Items from a dataset:
════════════════════
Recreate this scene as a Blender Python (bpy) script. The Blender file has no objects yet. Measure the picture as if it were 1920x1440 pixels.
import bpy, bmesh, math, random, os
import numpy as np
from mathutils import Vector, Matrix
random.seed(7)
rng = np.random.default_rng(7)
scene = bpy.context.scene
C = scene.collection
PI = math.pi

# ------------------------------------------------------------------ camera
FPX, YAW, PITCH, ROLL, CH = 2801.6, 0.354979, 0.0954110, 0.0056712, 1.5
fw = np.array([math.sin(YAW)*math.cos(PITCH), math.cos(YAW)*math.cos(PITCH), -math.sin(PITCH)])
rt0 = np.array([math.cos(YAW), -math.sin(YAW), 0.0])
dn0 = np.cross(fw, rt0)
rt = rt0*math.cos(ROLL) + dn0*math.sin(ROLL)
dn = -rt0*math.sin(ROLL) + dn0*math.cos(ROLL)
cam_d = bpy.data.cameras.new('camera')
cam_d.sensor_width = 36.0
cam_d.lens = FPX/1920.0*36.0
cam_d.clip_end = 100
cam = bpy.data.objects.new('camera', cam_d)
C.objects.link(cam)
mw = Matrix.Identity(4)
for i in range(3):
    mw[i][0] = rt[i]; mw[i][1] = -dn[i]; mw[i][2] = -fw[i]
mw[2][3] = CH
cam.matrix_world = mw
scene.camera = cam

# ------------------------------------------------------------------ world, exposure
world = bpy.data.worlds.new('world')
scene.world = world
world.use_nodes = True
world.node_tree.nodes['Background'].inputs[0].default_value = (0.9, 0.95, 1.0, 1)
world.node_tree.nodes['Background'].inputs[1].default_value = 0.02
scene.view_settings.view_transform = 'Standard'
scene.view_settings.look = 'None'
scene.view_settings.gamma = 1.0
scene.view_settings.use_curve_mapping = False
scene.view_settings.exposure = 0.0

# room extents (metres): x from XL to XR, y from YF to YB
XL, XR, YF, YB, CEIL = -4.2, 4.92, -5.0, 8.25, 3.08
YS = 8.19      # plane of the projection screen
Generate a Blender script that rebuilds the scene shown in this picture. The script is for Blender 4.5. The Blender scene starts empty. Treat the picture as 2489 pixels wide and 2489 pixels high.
════════════════════
◆ **Task objective**
Look above and repeat, character for character, the lines from the first one to the line with "the projection screen", counting both.

◆ **Solution to this task**
Recreate this scene as a Blender Python (bpy) script. The Blender file has no objects yet. Measure the picture as if it were 1920x1440 pixels.
import bpy, bmesh, math, random, os
import numpy as np
from mathutils import Vector, Matrix
random.seed(7)
rng = np.random.default_rng(7)
scene = bpy.context.scene
C = scene.collection
PI = math.pi

# ------------------------------------------------------------------ camera
FPX, YAW, PITCH, ROLL, CH = 2801.6, 0.354979, 0.0954110, 0.0056712, 1.5
fw = np.array([math.sin(YAW)*math.cos(PITCH), math.cos(YAW)*math.cos(PITCH), -math.sin(PITCH)])
rt0 = np.array([math.cos(YAW), -math.sin(YAW), 0.0])
dn0 = np.cross(fw, rt0)
rt = rt0*math.cos(ROLL) + dn0*math.sin(ROLL)
dn = -rt0*math.sin(ROLL) + dn0*math.cos(ROLL)
cam_d = bpy.data.cameras.new('camera')
cam_d.sensor_width = 36.0
cam_d.lens = FPX/1920.0*36.0
cam_d.clip_end = 100
cam = bpy.data.objects.new('camera', cam_d)
C.objects.link(cam)
mw = Matrix.Identity(4)
for i in range(3):
    mw[i][0] = rt[i]; mw[i][1] = -dn[i]; mw[i][2] = -fw[i]
mw[2][3] = CH
cam.matrix_world = mw
scene.camera = cam

# ------------------------------------------------------------------ world, exposure
world = bpy.data.worlds.new('world')
scene.world = world
world.use_nodes = True
world.node_tree.nodes['Background'].inputs[0].default_value = (0.9, 0.95, 1.0, 1)
world.node_tree.nodes['Background'].inputs[1].default_value = 0.02
scene.view_settings.view_transform = 'Standard'
scene.view_settings.look = 'None'
scene.view_settings.gamma = 1.0
scene.view_settings.use_curve_mapping = False
scene.view_settings.exposure = 0.0

# room extents (metres): x from XL to XR, y from YF to YB
XL, XR, YF, YB, CEIL = -4.2, 4.92, -5.0, 8.25, 3.08
YS = 8.19      # plane of the projection screen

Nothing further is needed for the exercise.